Ntvnews.id, Jakarta - Komisi Pemberantasan Korupsi (KPK) tengah menelusuri dugaan keterlibatan mantan Menteri Agama Yaqut Cholil Qoumas dalam kasus dugaan korupsi penentuan kuota dan penyelenggaraan ibadah haji Kementerian Agama tahun 2023–2024. Diduga, aliran dana tersebut diterima melalui pihak perantara.
“Semuanya itu masih ditelusuri dan didalami,” ujar Juru Bicara KPK, Budi Prasetyo, saat dikonfirmasi dari Jakarta, Jumat, 12 September 2025.
Ia menjelaskan, KPK terus memanggil, memeriksa, dan meminta keterangan dari sejumlah saksi, baik yang berasal dari lingkungan Kementerian Agama maupun pihak lain di luar kementerian.
“Supaya penyidik juga mendapatkan informasi yang utuh dan kredibel terkait dengan dugaan aliran uang,” katanya.
Meski demikian, Budi menegaskan KPK belum bisa mengungkap siapa saja pihak yang diduga menerima aliran dana, termasuk berapa jumlah yang diterima.

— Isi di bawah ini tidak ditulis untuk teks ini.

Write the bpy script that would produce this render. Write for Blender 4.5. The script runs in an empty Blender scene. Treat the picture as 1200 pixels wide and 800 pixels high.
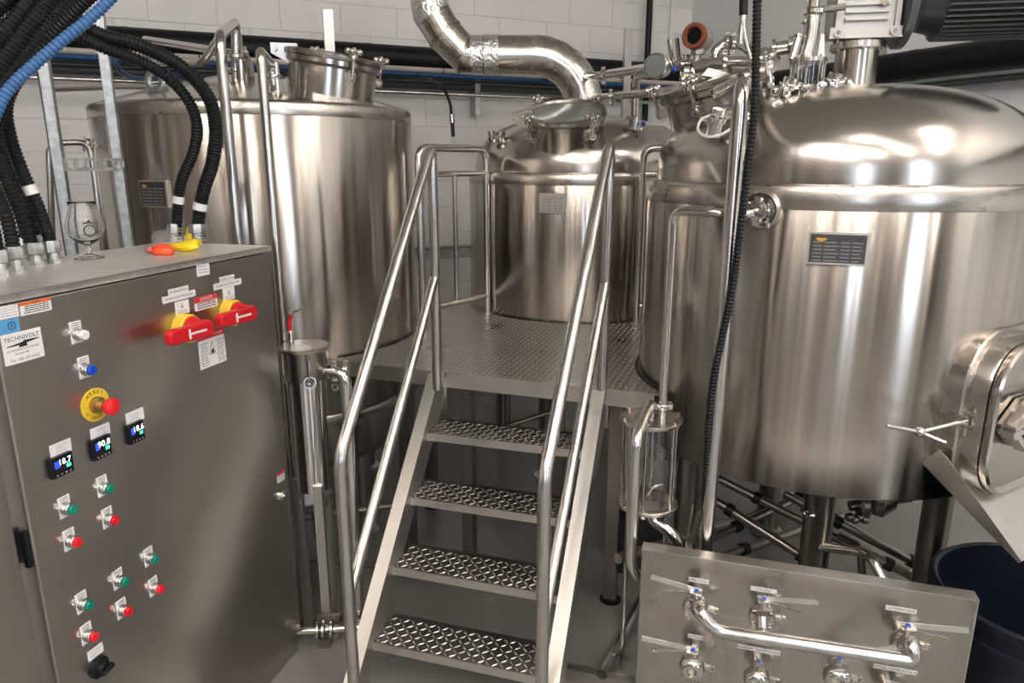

“Jadi, secara umum yang bisa kami sampaikan adalah adanya dugaan aliran uang kepada pihak-pihak di Kementerian Agama,” ujarnya.
Baca Juga: Modus Korupsi Kuota Haji, Agensi Kehilangan Kuota Bila Tak Setor Uang ke Pejabat Kemenag
Sebelumnya, KPK mengumumkan dimulainya penyidikan perkara dugaan korupsi kuota haji pada 9 Agustus 2025. Langkah itu dilakukan setelah lembaga antirasuah memeriksa mantan Menag Yaqut Cholil Qoumas pada tahap penyelidikan, 7 Agustus 2025.
KPK juga bekerja sama dengan Badan Pemeriksa Keuangan (BPK) RI untuk menghitung potensi kerugian negara. Dari perhitungan awal yang diumumkan 11 Agustus 2025, kerugian negara akibat kasus ini diperkirakan lebih dari Rp1 triliun. Pada hari yang sama, KPK mencegah tiga orang bepergian ke luar negeri, termasuk Yaqut Cholil Qoumas.
Selain ditangani KPK, kasus ini juga mendapat sorotan dari Panitia Khusus (Pansus) Angket Haji DPR RI. Pansus menyebut terdapat sejumlah kejanggalan dalam penyelenggaraan haji tahun 2024, terutama terkait pembagian kuota tambahan sebanyak 20.000 jemaah dari Pemerintah Arab Saudi.
Kementerian Agama ketika itu membagi kuota tambahan tersebut secara merata, yakni 10.000 untuk haji reguler dan 10.000 untuk haji khusus. Namun, pembagian tersebut dinilai tidak sesuai dengan Pasal 64 Undang-Undang Nomor 8 Tahun 2019 tentang Penyelenggaraan Ibadah Haji dan Umrah, yang mengatur bahwa kuota haji khusus hanya sebesar 8 persen, sedangkan 92 persen diperuntukkan bagi kuota haji reguler.